素質の高さを見せた栗田海人投手(八王子実践)
投げては左腕の浅田 将貴(3年)が好投。オープン戦で最も安定していたということで、今大会は背番号1をを付けている。一度、左ひじを高々と上げてから、そこから振り下ろす独特なフォームから130キロ前後のストレート、スライダー、カーブ、スクリューを投げ分け、4回無失点。内外角へ適度に散らして、狙い球を絞らない投球だった。安定感があり、見ていて投球術が長けた実戦派左腕である。
5回表からは昨秋、背番号1を付けていた四谷 洋明(3年)が登板。140キロの速球を投げ込む右の本格派で、この日、詰めかけていたスカウトが彼の登板時に合わせてスピードガンを傾けていた。速球の勢いは素晴らしく、東京都で評判になっている鈴木 優(都立雪谷)と比較しても、遜色ないストレート。184センチの長身からシャープに振り下ろすことが出来るフォームで、素質の高さを感じる。
10対0。投打ともに圧倒し、コールド勝利を決めた国士舘。次は立教池袋。3安打を放った吉田は、「相手がどこでも、自分達が出来ることをしっかりとやるだけです」国士舘の野球は機動力野球。次戦以降も、今回のような機動力で仕掛け、自分たちのペースで試合に持っていきたい。
一方、敗れた八王子実践は2番手の栗田が目立った、179センチ63キロ。
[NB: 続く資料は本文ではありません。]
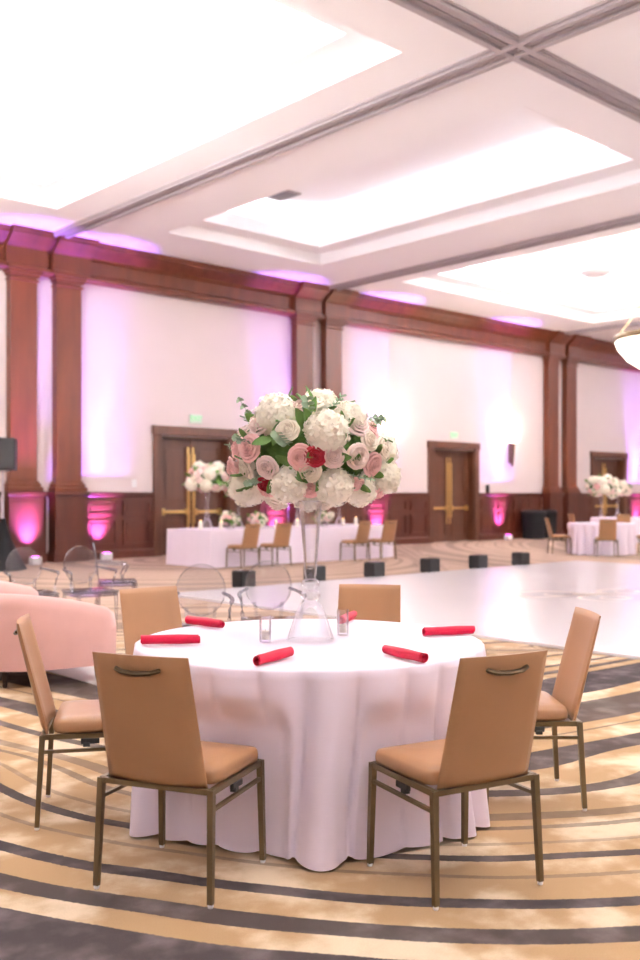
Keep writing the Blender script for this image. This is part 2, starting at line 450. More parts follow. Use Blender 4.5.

手足が長く、なで肩の投手体型。投球フォームは、左肩を大きく使って、テークバックも綺麗な右腕の回旋から球持ちの良いフォームで投げ込む姿に素質の高さを感じる。またランナーが出てからも色々なバリエーションで走者を見るなど工夫している様子が見られた。失点したとはいえ、取り組みは悪くない。課題は体格面などいろいろ課題はあるが、まだ2年生ということで、しっかりと土台作りを行っていけば、いずれは東京都内では注目される可能性を持った投手だ。夏まで成長を見せているか注目をしていきたい。